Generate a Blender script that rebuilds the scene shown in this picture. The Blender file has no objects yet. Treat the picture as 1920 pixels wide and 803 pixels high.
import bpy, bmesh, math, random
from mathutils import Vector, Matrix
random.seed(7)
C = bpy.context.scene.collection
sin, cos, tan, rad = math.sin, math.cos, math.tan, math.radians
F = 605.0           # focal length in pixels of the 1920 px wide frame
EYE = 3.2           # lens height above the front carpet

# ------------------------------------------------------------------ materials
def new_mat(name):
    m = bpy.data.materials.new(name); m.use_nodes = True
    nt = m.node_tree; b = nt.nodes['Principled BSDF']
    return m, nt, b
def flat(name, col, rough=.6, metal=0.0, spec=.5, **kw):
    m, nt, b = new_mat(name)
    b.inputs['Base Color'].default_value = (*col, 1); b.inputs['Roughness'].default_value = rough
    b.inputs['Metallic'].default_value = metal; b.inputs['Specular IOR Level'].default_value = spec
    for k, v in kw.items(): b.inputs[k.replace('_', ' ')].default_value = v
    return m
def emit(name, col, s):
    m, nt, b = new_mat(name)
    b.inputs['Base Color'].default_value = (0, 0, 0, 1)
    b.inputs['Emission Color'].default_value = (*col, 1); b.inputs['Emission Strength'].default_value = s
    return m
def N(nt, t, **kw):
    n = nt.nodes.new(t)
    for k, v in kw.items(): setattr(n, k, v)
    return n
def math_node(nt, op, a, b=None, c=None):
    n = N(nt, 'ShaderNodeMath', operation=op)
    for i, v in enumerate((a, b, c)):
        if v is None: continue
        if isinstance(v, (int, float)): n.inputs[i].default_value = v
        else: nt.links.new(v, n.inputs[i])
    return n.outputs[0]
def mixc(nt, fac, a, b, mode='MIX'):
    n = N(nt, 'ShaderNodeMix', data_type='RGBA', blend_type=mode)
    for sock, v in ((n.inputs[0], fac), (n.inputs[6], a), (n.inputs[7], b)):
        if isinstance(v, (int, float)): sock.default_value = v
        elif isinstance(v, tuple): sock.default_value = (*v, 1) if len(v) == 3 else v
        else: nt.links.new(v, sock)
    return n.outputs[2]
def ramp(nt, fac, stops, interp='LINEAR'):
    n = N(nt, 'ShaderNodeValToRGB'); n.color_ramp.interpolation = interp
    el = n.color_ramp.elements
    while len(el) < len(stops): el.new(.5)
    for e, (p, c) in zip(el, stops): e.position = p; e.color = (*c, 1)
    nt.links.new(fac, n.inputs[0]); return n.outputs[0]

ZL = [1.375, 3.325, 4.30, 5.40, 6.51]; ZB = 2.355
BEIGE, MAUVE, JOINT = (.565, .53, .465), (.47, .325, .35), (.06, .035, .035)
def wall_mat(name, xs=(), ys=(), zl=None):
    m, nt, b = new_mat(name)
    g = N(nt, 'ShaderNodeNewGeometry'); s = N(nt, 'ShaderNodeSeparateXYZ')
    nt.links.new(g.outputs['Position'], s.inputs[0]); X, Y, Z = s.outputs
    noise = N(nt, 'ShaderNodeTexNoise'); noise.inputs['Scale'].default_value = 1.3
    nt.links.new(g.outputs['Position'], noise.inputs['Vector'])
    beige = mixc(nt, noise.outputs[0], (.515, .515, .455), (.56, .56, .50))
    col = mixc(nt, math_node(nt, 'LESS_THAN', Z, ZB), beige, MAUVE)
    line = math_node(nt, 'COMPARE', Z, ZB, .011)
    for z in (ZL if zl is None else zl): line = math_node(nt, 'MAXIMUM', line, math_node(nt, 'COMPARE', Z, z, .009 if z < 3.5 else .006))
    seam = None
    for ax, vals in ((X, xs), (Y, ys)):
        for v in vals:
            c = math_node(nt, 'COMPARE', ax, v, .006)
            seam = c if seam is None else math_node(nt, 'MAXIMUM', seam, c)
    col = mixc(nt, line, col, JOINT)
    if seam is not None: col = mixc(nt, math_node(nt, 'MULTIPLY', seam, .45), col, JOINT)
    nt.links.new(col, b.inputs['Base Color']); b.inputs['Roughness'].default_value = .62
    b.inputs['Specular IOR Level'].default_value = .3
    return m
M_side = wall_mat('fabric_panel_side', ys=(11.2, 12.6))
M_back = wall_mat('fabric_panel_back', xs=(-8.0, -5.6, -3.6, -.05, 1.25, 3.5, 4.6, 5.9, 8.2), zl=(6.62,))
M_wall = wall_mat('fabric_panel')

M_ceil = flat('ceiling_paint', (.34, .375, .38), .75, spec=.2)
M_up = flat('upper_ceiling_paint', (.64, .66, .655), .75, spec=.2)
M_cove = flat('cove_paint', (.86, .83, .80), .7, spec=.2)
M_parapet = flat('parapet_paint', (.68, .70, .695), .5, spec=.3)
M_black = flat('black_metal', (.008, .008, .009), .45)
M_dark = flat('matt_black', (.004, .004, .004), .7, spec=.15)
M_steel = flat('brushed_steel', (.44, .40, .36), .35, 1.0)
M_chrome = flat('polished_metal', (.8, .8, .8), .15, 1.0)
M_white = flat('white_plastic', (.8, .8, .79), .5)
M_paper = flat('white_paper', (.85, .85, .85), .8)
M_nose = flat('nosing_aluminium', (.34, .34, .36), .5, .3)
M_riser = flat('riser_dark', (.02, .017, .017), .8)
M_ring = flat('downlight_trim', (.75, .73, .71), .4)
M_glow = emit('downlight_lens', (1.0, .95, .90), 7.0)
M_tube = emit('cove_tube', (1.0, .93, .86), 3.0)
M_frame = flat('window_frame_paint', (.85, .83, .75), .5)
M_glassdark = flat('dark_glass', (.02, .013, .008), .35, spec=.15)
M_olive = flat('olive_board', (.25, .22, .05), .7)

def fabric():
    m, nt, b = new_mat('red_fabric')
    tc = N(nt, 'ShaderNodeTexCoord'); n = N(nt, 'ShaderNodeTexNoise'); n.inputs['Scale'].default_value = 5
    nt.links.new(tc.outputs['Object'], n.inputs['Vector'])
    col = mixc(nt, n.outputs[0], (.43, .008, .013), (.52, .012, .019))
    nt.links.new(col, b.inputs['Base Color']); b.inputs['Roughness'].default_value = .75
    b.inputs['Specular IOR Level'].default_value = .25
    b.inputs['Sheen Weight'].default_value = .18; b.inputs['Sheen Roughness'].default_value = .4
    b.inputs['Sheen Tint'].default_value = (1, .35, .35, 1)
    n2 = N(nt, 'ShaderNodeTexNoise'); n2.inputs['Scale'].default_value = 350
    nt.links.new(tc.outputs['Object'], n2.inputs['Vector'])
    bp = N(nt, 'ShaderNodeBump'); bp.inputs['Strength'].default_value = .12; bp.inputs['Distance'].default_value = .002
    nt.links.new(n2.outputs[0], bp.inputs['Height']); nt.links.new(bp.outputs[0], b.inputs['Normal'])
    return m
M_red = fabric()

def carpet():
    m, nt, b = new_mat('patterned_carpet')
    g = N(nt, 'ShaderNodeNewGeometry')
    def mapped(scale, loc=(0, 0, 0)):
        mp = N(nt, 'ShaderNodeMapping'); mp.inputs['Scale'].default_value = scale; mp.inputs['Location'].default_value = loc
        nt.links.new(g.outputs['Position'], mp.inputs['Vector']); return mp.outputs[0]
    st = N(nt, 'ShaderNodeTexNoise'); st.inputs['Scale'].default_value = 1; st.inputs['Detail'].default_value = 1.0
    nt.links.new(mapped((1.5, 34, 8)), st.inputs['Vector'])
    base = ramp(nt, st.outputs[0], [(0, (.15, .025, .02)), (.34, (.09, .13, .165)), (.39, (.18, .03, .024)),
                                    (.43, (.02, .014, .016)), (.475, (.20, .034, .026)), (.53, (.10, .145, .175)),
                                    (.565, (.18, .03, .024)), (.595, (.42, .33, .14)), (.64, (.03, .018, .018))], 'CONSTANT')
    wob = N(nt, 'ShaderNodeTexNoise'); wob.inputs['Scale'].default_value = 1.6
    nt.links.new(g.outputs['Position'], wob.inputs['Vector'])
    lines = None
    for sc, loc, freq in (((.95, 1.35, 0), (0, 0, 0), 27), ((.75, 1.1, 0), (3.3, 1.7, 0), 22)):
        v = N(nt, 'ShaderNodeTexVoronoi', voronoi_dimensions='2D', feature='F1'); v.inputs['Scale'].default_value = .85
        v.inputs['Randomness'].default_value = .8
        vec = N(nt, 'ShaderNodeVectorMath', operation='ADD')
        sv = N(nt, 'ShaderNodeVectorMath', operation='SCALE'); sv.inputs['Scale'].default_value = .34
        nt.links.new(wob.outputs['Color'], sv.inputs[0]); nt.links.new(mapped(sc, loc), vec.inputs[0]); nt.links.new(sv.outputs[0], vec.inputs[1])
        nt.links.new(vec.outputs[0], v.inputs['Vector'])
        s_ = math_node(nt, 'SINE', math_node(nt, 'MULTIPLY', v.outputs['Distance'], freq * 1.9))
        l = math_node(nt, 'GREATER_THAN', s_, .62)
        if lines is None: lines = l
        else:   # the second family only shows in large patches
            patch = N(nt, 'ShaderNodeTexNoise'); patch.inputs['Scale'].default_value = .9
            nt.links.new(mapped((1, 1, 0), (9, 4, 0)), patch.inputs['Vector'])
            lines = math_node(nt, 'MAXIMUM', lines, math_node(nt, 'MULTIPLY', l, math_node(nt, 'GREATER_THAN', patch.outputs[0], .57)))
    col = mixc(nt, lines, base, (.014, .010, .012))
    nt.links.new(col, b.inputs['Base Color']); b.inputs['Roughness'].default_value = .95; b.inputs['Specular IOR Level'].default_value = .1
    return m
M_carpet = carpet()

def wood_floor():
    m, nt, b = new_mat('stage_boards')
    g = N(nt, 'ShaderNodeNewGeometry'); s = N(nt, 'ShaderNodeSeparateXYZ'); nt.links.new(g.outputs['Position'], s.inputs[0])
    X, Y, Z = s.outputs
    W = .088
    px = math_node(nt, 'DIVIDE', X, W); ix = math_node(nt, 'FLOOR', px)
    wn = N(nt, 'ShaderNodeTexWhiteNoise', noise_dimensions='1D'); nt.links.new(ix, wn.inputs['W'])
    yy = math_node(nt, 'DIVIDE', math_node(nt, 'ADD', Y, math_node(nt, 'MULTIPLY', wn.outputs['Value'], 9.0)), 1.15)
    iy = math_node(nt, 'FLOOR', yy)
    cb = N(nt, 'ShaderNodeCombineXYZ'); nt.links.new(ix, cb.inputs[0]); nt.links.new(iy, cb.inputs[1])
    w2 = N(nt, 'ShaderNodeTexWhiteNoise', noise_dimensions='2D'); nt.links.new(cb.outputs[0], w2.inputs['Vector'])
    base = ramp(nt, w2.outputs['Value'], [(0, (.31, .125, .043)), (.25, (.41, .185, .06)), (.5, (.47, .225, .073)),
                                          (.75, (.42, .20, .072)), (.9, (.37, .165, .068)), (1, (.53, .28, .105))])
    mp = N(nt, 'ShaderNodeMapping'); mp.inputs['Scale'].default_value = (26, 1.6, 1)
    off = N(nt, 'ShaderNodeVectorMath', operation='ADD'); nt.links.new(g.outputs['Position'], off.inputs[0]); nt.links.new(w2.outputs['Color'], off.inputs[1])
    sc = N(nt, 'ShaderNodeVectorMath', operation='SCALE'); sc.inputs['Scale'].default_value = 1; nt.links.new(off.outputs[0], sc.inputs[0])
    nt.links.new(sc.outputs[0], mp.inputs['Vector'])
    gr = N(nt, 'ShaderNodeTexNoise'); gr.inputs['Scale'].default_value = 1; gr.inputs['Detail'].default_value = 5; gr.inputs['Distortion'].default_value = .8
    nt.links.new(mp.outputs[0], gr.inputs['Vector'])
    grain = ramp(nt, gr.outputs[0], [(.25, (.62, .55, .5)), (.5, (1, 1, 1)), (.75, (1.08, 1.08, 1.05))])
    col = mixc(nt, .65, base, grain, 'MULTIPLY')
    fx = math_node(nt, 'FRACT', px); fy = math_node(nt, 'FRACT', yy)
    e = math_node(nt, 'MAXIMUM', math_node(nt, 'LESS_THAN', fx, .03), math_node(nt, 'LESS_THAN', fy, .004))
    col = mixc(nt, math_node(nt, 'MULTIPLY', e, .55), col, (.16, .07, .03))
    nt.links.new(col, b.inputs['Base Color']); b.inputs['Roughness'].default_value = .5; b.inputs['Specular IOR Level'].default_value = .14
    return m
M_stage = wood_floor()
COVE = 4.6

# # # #

▸ Task objective:
Only the lines from the one containing "(.64, .66, .655), .75, spec=.2)" through the one containing "M_olive = flat('olive_board', (.25, .22, .05), .7)" are to be extracted, exactly as they appear, with both ends included.

▸ Solved exercise:
M_up = flat('upper_ceiling_paint', (.64, .66, .655), .75, spec=.2)
M_cove = flat('cove_paint', (.86, .83, .80), .7, spec=.2)
M_parapet = flat('parapet_paint', (.68, .70, .695), .5, spec=.3)
M_black = flat('black_metal', (.008, .008, .009), .45)
M_dark = flat('matt_black', (.004, .004, .004), .7, spec=.15)
M_steel = flat('brushed_steel', (.44, .40, .36), .35, 1.0)
M_chrome = flat('polished_metal', (.8, .8, .8), .15, 1.0)
M_white = flat('white_plastic', (.8, .8, .79), .5)
M_paper = flat('white_paper', (.85, .85, .85), .8)
M_nose = flat('nosing_aluminium', (.34, .34, .36), .5, .3)
M_riser = flat('riser_dark', (.02, .017, .017), .8)
M_ring = flat('downlight_trim', (.75, .73, .71), .4)
M_glow = emit('downlight_lens', (1.0, .95, .90), 7.0)
M_tube = emit('cove_tube', (1.0, .93, .86), 3.0)
M_frame = flat('window_frame_paint', (.85, .83, .75), .5)
M_glassdark = flat('dark_glass', (.02, .013, .008), .35, spec=.15)
M_olive = flat('olive_board', (.25, .22, .05), .7)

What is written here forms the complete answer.